The following procedural steps may be used as a defense by employees who thinks they have been wrongfully charged with imaginary offenses:

One, seek out the bill of particulars. Ask for an incident report summarizing all circumstances surrounding the offense, the particular article of the CoC that is relevant, when it happened, where it happened, and the statements of the complainant and witnesses, if any.

Much better if the report comes in the form of a notarized affidavit to add weight. More important, if there are no complainants or witnesses, then there can be no offense.

Two, ask for a printed copy of the employment contract and the CoC. Some unprincipled employers avoid giving a hard copy of those two documents to workers. This is an unfair labor practice.

Soft copies of those documents do not have the same validity as they are not considered original in the legal context. Besides, the soft copy can be easily tampered with to suit the interests of unprincipled managers.

Three, examine the specific CoC provision that was allegedly violated. You can make the best technical argument by citing those provisions as HR people, even lawyers, can be careless, if not intentional in their wrongful interpretation. For example, simple and gross negligence are two different things, in the same manner, that gross and habitual neglect of duty can result in different interpretations.

Discover the interpretation of the Supreme Court and compare them with the definitions found in the CoC and other documents. You will be surprised.

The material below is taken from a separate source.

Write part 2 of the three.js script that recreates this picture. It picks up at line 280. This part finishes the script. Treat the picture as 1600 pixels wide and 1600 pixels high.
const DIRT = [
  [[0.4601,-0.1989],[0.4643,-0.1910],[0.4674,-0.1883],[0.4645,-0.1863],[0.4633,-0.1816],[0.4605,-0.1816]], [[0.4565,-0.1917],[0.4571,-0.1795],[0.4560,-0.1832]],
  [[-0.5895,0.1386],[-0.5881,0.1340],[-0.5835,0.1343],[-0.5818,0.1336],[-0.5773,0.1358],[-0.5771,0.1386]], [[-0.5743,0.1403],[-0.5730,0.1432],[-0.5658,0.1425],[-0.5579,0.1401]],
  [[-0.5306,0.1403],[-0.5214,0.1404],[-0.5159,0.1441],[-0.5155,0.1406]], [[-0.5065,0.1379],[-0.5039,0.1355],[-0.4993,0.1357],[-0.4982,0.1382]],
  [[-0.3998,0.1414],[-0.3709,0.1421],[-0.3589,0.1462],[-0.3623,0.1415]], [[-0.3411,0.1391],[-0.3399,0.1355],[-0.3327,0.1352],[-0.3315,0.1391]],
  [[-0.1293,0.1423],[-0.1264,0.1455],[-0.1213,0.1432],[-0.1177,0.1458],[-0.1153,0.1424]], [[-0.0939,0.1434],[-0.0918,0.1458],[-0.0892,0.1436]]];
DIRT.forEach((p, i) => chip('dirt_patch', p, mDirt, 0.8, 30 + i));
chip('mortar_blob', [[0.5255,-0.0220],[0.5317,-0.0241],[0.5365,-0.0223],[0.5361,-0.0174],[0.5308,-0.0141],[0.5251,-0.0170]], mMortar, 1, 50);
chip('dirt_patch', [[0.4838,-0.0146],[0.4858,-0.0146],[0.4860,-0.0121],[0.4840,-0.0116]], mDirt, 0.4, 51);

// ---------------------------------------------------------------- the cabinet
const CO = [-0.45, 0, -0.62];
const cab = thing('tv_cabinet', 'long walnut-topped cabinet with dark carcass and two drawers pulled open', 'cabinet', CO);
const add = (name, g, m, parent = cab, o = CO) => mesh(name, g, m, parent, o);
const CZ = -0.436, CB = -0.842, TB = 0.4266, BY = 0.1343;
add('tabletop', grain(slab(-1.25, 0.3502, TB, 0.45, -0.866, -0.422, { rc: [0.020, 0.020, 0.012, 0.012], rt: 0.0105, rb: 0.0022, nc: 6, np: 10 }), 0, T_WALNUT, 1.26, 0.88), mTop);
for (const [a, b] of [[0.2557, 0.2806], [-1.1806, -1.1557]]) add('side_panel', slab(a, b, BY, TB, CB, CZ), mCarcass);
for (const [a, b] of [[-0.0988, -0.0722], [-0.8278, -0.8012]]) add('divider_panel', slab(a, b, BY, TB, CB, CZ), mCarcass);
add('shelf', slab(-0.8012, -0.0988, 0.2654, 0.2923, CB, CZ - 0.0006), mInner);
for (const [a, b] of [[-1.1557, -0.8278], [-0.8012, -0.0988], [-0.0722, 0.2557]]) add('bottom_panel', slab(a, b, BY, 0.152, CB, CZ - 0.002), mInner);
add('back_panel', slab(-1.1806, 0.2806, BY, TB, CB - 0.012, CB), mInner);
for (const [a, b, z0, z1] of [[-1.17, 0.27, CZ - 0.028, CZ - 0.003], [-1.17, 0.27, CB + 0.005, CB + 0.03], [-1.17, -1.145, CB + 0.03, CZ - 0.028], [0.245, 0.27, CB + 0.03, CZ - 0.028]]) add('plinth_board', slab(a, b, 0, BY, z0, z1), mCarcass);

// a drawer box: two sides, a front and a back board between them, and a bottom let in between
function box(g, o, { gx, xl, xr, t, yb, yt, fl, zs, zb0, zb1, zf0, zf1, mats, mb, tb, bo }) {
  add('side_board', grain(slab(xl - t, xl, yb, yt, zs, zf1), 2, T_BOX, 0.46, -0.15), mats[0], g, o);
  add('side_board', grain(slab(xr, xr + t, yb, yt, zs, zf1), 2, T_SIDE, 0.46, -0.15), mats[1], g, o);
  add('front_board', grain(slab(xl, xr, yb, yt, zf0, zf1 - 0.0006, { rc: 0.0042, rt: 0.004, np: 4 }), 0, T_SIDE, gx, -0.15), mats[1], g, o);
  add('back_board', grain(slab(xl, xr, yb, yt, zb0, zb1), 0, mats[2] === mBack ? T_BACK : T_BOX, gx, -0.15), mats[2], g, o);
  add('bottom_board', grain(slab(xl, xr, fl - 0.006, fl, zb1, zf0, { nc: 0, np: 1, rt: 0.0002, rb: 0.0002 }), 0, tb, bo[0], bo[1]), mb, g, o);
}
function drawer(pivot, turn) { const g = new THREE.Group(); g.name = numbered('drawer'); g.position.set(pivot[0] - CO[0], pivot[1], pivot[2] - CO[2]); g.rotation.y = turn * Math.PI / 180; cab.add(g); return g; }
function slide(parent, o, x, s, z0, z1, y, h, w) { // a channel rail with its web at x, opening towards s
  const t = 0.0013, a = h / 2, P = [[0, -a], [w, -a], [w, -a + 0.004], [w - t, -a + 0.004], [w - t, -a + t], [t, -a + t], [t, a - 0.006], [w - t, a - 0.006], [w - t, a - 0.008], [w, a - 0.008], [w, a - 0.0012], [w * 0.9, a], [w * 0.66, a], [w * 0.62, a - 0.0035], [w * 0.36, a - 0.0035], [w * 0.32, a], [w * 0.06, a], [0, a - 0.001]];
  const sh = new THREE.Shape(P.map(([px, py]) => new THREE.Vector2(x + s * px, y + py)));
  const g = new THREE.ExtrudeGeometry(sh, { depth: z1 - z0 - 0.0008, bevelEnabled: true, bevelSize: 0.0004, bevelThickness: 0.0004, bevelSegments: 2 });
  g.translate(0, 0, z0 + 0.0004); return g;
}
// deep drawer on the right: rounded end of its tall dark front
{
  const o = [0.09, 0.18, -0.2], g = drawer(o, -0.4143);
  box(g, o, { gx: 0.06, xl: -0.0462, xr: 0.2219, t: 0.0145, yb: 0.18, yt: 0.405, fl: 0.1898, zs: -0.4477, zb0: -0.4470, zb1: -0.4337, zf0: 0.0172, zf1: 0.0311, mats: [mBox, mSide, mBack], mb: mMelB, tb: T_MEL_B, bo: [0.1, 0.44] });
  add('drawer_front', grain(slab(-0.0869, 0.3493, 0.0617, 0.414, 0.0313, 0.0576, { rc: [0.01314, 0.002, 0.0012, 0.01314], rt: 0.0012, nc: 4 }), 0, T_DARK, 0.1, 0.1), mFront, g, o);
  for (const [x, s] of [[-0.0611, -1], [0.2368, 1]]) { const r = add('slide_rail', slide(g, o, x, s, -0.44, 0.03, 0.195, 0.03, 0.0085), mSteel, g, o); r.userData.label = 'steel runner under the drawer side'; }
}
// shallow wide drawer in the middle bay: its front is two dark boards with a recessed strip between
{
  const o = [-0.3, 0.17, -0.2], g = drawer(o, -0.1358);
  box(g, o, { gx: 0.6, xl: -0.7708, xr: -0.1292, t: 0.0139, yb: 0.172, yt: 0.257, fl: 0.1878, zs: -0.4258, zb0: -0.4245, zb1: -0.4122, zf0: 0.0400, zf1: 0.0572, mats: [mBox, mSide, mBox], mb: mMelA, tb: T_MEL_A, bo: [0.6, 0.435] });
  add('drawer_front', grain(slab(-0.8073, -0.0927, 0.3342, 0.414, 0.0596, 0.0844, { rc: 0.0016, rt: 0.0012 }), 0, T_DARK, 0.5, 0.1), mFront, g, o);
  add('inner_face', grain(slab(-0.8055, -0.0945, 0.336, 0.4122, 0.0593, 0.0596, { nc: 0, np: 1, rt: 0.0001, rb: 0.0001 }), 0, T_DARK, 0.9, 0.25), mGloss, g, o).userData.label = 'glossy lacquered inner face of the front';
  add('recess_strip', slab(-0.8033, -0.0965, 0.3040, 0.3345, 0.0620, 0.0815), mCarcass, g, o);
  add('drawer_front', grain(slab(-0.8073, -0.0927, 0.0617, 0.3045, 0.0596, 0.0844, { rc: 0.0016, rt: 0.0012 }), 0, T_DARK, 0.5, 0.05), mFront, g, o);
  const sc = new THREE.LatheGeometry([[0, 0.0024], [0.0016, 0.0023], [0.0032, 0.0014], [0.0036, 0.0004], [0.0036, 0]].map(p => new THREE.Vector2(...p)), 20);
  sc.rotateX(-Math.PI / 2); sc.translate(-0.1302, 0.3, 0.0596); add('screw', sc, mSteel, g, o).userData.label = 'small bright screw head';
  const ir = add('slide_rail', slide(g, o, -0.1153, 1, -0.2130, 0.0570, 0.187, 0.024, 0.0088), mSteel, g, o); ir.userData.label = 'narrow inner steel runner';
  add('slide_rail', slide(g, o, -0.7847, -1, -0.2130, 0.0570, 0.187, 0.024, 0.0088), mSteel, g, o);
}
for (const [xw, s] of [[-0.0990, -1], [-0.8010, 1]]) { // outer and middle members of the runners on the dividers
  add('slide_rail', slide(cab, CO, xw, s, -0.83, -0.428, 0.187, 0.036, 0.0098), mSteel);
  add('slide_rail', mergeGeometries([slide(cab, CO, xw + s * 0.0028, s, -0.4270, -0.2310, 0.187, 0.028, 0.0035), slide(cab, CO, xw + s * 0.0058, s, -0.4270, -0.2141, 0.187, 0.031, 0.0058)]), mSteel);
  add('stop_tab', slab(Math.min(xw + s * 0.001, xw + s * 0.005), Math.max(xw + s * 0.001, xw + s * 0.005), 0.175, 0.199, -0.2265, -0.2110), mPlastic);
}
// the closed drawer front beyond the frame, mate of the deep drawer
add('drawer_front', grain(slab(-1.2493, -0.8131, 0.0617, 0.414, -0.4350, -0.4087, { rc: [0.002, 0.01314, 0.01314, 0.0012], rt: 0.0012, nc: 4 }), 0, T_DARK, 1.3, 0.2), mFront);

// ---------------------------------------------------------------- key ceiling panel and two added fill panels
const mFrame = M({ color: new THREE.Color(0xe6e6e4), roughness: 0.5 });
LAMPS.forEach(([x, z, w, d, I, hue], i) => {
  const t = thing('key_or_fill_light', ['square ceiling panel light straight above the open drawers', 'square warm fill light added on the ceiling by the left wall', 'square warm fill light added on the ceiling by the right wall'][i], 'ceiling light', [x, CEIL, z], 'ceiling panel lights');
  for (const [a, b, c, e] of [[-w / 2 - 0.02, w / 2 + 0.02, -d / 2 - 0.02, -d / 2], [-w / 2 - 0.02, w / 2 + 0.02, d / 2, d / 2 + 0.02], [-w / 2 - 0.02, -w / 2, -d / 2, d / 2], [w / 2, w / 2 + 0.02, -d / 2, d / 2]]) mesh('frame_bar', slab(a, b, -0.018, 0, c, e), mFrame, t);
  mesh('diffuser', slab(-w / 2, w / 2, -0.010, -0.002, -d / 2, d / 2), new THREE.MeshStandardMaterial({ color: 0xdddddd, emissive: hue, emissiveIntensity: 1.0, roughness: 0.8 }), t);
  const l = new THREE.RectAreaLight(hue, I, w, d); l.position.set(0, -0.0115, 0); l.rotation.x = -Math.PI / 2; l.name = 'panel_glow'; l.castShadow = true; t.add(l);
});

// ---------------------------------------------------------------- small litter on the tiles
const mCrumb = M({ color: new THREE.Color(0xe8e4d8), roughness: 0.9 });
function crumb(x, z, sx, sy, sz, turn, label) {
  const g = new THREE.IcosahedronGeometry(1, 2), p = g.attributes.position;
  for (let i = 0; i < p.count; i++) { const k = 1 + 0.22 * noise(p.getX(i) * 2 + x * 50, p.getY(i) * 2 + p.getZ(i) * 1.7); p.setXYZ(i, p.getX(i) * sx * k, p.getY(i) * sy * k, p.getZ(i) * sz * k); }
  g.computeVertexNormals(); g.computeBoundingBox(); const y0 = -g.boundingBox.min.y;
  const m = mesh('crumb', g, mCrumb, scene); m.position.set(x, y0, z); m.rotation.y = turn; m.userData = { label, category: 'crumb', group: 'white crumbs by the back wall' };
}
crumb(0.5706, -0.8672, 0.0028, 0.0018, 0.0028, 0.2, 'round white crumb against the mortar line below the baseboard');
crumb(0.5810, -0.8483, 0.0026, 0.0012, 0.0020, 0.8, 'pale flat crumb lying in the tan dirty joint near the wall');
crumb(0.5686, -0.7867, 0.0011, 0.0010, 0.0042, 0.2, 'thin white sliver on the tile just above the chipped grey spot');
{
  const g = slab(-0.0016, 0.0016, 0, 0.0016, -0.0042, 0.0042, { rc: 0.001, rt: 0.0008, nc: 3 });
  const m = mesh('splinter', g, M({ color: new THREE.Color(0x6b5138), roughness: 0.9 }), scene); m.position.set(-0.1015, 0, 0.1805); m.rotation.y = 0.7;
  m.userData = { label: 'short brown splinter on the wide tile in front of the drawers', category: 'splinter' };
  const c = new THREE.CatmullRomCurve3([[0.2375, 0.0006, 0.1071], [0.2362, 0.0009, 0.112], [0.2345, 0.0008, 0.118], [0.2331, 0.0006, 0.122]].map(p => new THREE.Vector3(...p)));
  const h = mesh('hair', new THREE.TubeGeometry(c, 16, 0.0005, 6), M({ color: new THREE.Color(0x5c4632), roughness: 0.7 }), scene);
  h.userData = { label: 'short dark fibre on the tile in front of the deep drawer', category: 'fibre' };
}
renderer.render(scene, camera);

Fourth, challenge the authority of the official concerned. What is the authority of the HR manager to issue the Notice to Explain (NTE)? It is the general belief that the HR manager has the sole authority to discipline people. Not necessarily, especially if rank is an issue.

Generally, the operations manager and finance manager are higher in rank, pay, and status than the HR manager. Therefore, it would be unreasonable for a low-ranking official to discipline them in this context. If this happens, better if that foreign CEO does the job.

Five, discover the inconsistencies in the application. Explore how similar incidents in the past were resolved. If there were similar violations in the past, what happened to the offenders? How did management resolve the issue? Did the offenders receive any penalty or were they given a reduced sanction?

What’s the difference between your case and other cases? If you’re diligent, you can find reasons that could serve as legal and reasonable grounds for your defense.

Six, emphasize the unreasonable nature of the penalty. Does it conform to industry standards? If not, then why not? For example, an employee charged with habitual tardiness may be dismissed if he proves to be incorrigible. However, that might only happen if the worker has committed six such violations within a certain period.

That means management cannot terminate, say, after three straight violations. Besides, the penalty must be progressive, moving from oral reprimand, written reprimand, and suspension without pay. The last resort is dismissal.

Seven, ask for a labor official to manage a mediation process. Do this only if there are continuing unresolved issues like the refusal of management to give you a copy of the CoC and the employment contract. Ask for help from the Department of Labor and Employment or an external, independent lawyer.

Some lawyers from the Integrated Bar of the Philippines or labor federations can advise you on what to do. The Supreme Court has also approved a resolution requiring lawyers to render at least 60 hours of pro bono legal aid every three years to indigent people.